La ricerca italiana non gode di buona fama nel suo paese. Così spesso abbiamo ascoltato le notizie di scandali nel mondo accademico che ci sembra che l’intero ambiente della ricerca accademica e extra-accademica sia solo l’insieme delle corti dei vari baroni sparsi per l’Italia. L’aneddotica, però, non è statistica: tante notizie di scandali non danno il quadro dello stato di salute della ricerca in Italia. Per sapere effettivamente cosa succede bisogna affidarsi alla agenzie di ranking internazionali. Poiché è recentemente apparso il Sir world report 2011 dell’agenzia Scimago, voglio commentare qualche dato e fornire qualche riferimento.
Per produzione scientifica assoluta (quindi non commisurata o corretta per nessun parametro aggiuntivo tipo finanziamenti, numero di lavoratori addetti etc.) l’Italia si classifica al settimo – ottavo posto nel mondo. Cito i dati dell’agenzia Scimago; oppure quelli riportati nel terzo report sulla ricerca della Comunità Europea (si puo’ scaricare dal sito web del Cordis, è un documento piuttosto lungo e il grafico rilevante al nostro discorso si trova a pag. 290). Anche la prestigiosa rivista scientifica inglese Nature, in un articolo sulla ricerca in Italia (volume 440, pagine 264-265, 16 Marzo 2006) aveva scritto:
“Given the difficult conditions in which many have to work, the output in fundamental research is relatively impressive; in number of publications and publication impact, Italy scores seventh out of the world’s 140 highest-performing countries.”

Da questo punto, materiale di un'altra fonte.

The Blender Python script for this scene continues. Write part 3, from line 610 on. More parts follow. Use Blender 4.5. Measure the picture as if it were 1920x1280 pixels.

Il dato assoluto va interpretato alla luce delle variabili caratteristiche del Paese; in particolare si deve osservare che i ricercatori (traduciamo con scienziati? include i docenti universitari) sono tra 3.000 e 6.000 per milione di abitanti nei paesi più sviluppati (dati della world bank) e meno di 1.000 per milione negli altri paesi (600 per milione di abitanti in Egitto, ma solo 70 per milione di abitanti in Ecuador). L’Italia ha una strana cifra, 1.600 per milione di abitanti, che non la qualifica in nessuno dei due gruppi (insieme a Grecia e Polonia). Questo valore, moltiplicato per la popolazione ci dice che in Italia ci sono circa 70.000 addetti alla ricerca assunti a tempo indeterminato nel settore pubblico (Università ed Enti Pubblici di Ricerca) e ritorna con il dato di Eurostat, quindi penso che sia affidabile. La spesa per la ricerca in Italia è bassa (1,2% del nostro piccolo Pil confrontato con 2% o più in area Euro; e non parliamo degli Stati Uniti che spendono in ricerca il 2,8% del loro Pil: dati della world bank.
E’ vero, l’Italia produce meno ricerca di Francia, Gran Bretagna e Germania; ma mediamente i ricercatori italiani, essendo meno numerosi, producono di più dei loro colleghi, come risulta esplicitamente dai dati di Observa citati anche sulla rivista Le Scienze (giugno 2007, pagina 22).
Da ultimo: secondo il report di Scimago, le due istituzioni italiane che producono in assoluto il maggior numero di pubblicazioni scientifiche sono il Consiglio Nazionale delle Ricerche (al 23mo posto nel mondo) e l’Università Sapienza di Roma (al 56mo posto).